Saturday, December 27, 2014

Border kidnappings increase during holidays

12/27/2014


Reports show there were nearly 200 kidnappings in 2014 along the United States-Mexico border.
79 of them happened in South Texas.
"They are looking for new ways to make money and kidnapping is one of them," Rich Roth, former security specialist with the U.S. Secret Service, said.
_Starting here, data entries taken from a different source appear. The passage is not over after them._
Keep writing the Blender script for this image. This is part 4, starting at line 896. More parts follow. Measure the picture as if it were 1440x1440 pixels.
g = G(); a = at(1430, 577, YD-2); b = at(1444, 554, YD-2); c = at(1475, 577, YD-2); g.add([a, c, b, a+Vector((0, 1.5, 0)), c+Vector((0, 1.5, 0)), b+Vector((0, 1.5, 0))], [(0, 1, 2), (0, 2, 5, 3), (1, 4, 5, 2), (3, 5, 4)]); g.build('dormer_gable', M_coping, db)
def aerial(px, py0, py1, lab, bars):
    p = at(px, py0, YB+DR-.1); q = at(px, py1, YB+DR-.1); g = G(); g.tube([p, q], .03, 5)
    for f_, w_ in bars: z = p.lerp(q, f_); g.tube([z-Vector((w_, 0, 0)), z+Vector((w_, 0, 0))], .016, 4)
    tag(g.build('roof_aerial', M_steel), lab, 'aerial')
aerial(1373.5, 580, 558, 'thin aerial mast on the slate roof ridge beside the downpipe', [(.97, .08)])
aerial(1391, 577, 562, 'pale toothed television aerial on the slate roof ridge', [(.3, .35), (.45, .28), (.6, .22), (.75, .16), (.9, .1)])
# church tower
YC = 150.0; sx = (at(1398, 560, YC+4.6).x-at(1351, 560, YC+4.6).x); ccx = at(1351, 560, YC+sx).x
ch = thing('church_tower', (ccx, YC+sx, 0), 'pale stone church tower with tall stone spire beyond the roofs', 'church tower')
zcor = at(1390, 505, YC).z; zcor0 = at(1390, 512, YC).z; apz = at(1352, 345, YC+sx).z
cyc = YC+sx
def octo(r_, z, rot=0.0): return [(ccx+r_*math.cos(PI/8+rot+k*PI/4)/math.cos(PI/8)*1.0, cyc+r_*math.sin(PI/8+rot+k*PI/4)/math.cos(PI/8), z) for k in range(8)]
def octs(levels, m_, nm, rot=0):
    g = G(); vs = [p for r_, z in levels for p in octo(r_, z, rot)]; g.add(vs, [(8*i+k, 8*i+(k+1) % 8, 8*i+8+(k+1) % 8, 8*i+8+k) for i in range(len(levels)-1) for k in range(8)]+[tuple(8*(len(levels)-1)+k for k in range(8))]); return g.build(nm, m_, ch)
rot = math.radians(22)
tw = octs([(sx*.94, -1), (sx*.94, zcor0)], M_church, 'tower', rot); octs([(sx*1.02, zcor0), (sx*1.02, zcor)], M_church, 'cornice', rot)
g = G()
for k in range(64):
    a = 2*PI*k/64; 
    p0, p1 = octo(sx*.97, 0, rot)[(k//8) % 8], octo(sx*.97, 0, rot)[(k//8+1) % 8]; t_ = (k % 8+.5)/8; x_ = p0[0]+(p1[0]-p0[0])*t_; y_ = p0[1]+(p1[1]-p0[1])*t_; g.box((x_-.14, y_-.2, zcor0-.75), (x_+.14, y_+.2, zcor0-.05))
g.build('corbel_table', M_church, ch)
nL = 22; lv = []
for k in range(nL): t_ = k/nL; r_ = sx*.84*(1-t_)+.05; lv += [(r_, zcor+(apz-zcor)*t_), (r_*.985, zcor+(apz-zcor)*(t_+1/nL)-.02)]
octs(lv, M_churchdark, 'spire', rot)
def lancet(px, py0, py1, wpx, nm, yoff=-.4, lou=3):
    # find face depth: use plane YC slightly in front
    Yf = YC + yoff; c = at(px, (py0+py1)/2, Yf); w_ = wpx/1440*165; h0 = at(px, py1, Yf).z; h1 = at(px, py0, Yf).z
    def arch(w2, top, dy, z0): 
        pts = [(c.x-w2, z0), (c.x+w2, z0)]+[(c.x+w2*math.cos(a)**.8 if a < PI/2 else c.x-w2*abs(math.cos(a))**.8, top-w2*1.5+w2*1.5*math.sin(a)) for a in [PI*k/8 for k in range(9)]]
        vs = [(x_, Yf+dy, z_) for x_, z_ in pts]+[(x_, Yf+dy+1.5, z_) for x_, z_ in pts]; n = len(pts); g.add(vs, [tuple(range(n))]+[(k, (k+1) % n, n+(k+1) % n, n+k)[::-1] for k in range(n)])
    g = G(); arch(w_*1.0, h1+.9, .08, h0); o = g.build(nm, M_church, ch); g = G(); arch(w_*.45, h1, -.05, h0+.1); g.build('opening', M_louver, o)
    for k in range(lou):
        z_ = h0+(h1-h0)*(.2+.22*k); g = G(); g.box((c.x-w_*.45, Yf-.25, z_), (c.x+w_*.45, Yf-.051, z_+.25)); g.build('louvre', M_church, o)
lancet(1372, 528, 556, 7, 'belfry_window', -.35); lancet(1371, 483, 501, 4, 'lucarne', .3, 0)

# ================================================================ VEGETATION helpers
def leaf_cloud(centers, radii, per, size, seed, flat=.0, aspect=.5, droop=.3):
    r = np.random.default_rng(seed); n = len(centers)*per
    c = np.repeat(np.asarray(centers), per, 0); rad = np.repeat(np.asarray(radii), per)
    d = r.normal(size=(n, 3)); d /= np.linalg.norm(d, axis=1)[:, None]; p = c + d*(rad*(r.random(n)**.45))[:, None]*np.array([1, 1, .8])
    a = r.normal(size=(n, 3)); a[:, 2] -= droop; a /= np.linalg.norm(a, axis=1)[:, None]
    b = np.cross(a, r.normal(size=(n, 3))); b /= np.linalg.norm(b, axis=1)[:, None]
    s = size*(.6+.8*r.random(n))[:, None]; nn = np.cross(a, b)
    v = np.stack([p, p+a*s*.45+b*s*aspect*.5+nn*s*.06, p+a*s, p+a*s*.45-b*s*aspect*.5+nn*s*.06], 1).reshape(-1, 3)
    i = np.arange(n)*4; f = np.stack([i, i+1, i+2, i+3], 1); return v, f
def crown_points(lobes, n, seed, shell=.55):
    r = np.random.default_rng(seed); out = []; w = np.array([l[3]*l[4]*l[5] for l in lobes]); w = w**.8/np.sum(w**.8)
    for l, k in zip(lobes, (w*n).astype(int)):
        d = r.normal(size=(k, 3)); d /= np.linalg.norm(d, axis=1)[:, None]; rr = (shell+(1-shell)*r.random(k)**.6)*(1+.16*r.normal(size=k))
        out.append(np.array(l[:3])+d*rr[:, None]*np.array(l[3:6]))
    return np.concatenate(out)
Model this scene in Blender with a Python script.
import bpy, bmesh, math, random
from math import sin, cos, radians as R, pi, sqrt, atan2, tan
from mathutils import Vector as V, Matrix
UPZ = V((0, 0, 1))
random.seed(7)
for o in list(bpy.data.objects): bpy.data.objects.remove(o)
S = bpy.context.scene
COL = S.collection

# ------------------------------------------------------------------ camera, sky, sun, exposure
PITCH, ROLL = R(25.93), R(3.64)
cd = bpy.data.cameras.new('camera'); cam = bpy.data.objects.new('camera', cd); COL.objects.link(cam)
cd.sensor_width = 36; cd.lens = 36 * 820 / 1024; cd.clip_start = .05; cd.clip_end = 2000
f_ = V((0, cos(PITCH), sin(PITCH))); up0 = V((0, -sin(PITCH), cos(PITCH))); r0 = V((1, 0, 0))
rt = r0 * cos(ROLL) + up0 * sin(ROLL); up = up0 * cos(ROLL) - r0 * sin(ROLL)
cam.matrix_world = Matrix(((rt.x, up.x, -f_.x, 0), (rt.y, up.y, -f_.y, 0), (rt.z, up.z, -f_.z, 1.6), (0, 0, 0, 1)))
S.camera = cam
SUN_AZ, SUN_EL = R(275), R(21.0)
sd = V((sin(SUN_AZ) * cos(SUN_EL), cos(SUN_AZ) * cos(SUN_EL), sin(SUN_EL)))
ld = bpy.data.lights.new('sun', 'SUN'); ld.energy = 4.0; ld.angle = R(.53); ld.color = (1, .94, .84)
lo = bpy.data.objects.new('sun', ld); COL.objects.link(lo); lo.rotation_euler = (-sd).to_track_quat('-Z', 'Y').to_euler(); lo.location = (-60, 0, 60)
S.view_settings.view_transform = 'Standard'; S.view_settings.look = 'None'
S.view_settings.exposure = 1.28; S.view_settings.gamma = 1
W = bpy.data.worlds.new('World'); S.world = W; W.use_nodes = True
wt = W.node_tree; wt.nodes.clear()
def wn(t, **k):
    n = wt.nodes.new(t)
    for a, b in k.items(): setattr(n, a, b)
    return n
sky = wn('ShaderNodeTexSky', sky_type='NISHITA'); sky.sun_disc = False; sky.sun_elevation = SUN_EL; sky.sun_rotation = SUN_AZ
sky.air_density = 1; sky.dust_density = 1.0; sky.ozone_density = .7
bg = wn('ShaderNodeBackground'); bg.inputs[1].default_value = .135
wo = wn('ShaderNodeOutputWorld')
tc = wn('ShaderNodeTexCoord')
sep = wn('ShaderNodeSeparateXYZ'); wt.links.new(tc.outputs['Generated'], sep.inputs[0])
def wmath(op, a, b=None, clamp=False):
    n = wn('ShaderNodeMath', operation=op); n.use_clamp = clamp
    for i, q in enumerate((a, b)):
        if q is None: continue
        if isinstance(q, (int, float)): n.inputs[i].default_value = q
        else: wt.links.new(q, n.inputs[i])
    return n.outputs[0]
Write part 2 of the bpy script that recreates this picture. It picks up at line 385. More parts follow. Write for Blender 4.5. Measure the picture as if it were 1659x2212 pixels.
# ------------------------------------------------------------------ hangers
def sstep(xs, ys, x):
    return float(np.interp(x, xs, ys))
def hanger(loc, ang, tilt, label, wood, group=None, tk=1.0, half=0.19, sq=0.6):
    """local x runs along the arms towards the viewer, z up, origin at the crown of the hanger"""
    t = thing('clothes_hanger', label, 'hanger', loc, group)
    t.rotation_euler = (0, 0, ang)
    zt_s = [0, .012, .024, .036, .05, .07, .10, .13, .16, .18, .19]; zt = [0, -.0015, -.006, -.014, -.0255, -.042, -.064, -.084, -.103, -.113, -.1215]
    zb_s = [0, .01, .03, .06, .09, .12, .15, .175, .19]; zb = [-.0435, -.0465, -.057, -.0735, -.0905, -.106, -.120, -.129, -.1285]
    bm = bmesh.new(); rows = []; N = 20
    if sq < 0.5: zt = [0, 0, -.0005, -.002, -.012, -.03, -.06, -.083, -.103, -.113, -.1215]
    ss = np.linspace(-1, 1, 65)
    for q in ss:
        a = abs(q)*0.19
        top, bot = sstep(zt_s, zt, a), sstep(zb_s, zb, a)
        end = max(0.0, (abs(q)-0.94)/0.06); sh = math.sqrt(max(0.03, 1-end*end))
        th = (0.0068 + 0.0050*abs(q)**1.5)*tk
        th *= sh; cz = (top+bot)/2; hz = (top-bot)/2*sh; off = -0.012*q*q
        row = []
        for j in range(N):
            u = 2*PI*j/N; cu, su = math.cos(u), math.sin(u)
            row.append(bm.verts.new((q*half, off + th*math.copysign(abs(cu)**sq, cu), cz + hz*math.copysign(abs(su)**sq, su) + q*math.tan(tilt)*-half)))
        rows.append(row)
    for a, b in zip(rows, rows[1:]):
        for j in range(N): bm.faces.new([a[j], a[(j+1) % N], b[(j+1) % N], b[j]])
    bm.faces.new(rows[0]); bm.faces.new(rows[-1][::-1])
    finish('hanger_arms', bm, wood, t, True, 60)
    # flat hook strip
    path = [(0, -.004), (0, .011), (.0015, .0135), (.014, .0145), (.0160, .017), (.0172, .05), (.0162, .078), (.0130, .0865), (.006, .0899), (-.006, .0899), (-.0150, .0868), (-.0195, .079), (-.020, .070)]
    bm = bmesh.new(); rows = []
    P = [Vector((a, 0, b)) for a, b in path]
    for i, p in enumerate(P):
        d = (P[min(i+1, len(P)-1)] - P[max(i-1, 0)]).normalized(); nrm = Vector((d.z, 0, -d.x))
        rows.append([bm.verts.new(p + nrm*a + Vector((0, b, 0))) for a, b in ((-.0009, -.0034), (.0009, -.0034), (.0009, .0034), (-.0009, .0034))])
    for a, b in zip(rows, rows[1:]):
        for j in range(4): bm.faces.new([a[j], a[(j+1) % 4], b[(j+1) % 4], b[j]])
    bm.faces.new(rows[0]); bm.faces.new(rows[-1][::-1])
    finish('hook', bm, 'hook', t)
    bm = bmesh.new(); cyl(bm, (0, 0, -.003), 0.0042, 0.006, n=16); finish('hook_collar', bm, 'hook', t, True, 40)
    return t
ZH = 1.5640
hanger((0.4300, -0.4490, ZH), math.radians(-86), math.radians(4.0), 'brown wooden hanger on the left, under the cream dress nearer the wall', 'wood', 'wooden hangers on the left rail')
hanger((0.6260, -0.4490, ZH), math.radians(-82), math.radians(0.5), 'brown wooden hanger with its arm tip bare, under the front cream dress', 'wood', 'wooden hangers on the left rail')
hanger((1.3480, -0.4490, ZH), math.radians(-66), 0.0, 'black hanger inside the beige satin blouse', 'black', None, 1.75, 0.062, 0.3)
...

Roth has studied kidnappings worldwide.
He said right now criminal organizations are turning to extortion style kidnappings to make up for lost revenue.
"There's a real money drain going on over there and it's for a couple of reasons," Roth said.
One reason may be the enhanced law enforcement in the Rio Grande Valley.
"Drug smuggling is not turning out as profitable right now as it has been in the past," Roth said.
The extortion is not the reason an alleged cartel member called 9-1-1 claiming to have kidnapped a Border Patrol agent.
Although it could be the reason the calls were made to the La Joya Police Department, an agency seizing thousands of pounds of marijuana and intercepting human smuggling attempts.
"It might be because of that, a form of retaliation," La Joya Police Chief Geovani Hernandez said.
Recently there have also been many high profile arrests of cartel leaders.
"You also have the fact that you got people coming up through the ranks and it's just like any other business," Roth said. "They have to find ways to make money."
A FBI spokesperson tells Action 4 during the holidays kidnappers targets mostly undocumented immigrants crossing the border to visit family members.
But many American citizens are doing the same thing.
"Valley agents and law enforcement, a lot of times, have family across the border and the bad guys know this is a temptation that the agents want to go and visit their family," Roth said.
He believes the alleged kidnapping of a federal agent is more a warning of what could come as law enforcement continues to crack down on cartels in South Texas.
If you believe a loved one has been kidnapped in Mexico the FBI encourages you to contact their agency.
90 percent of the time the agency is able to return kidnappings victims home safely.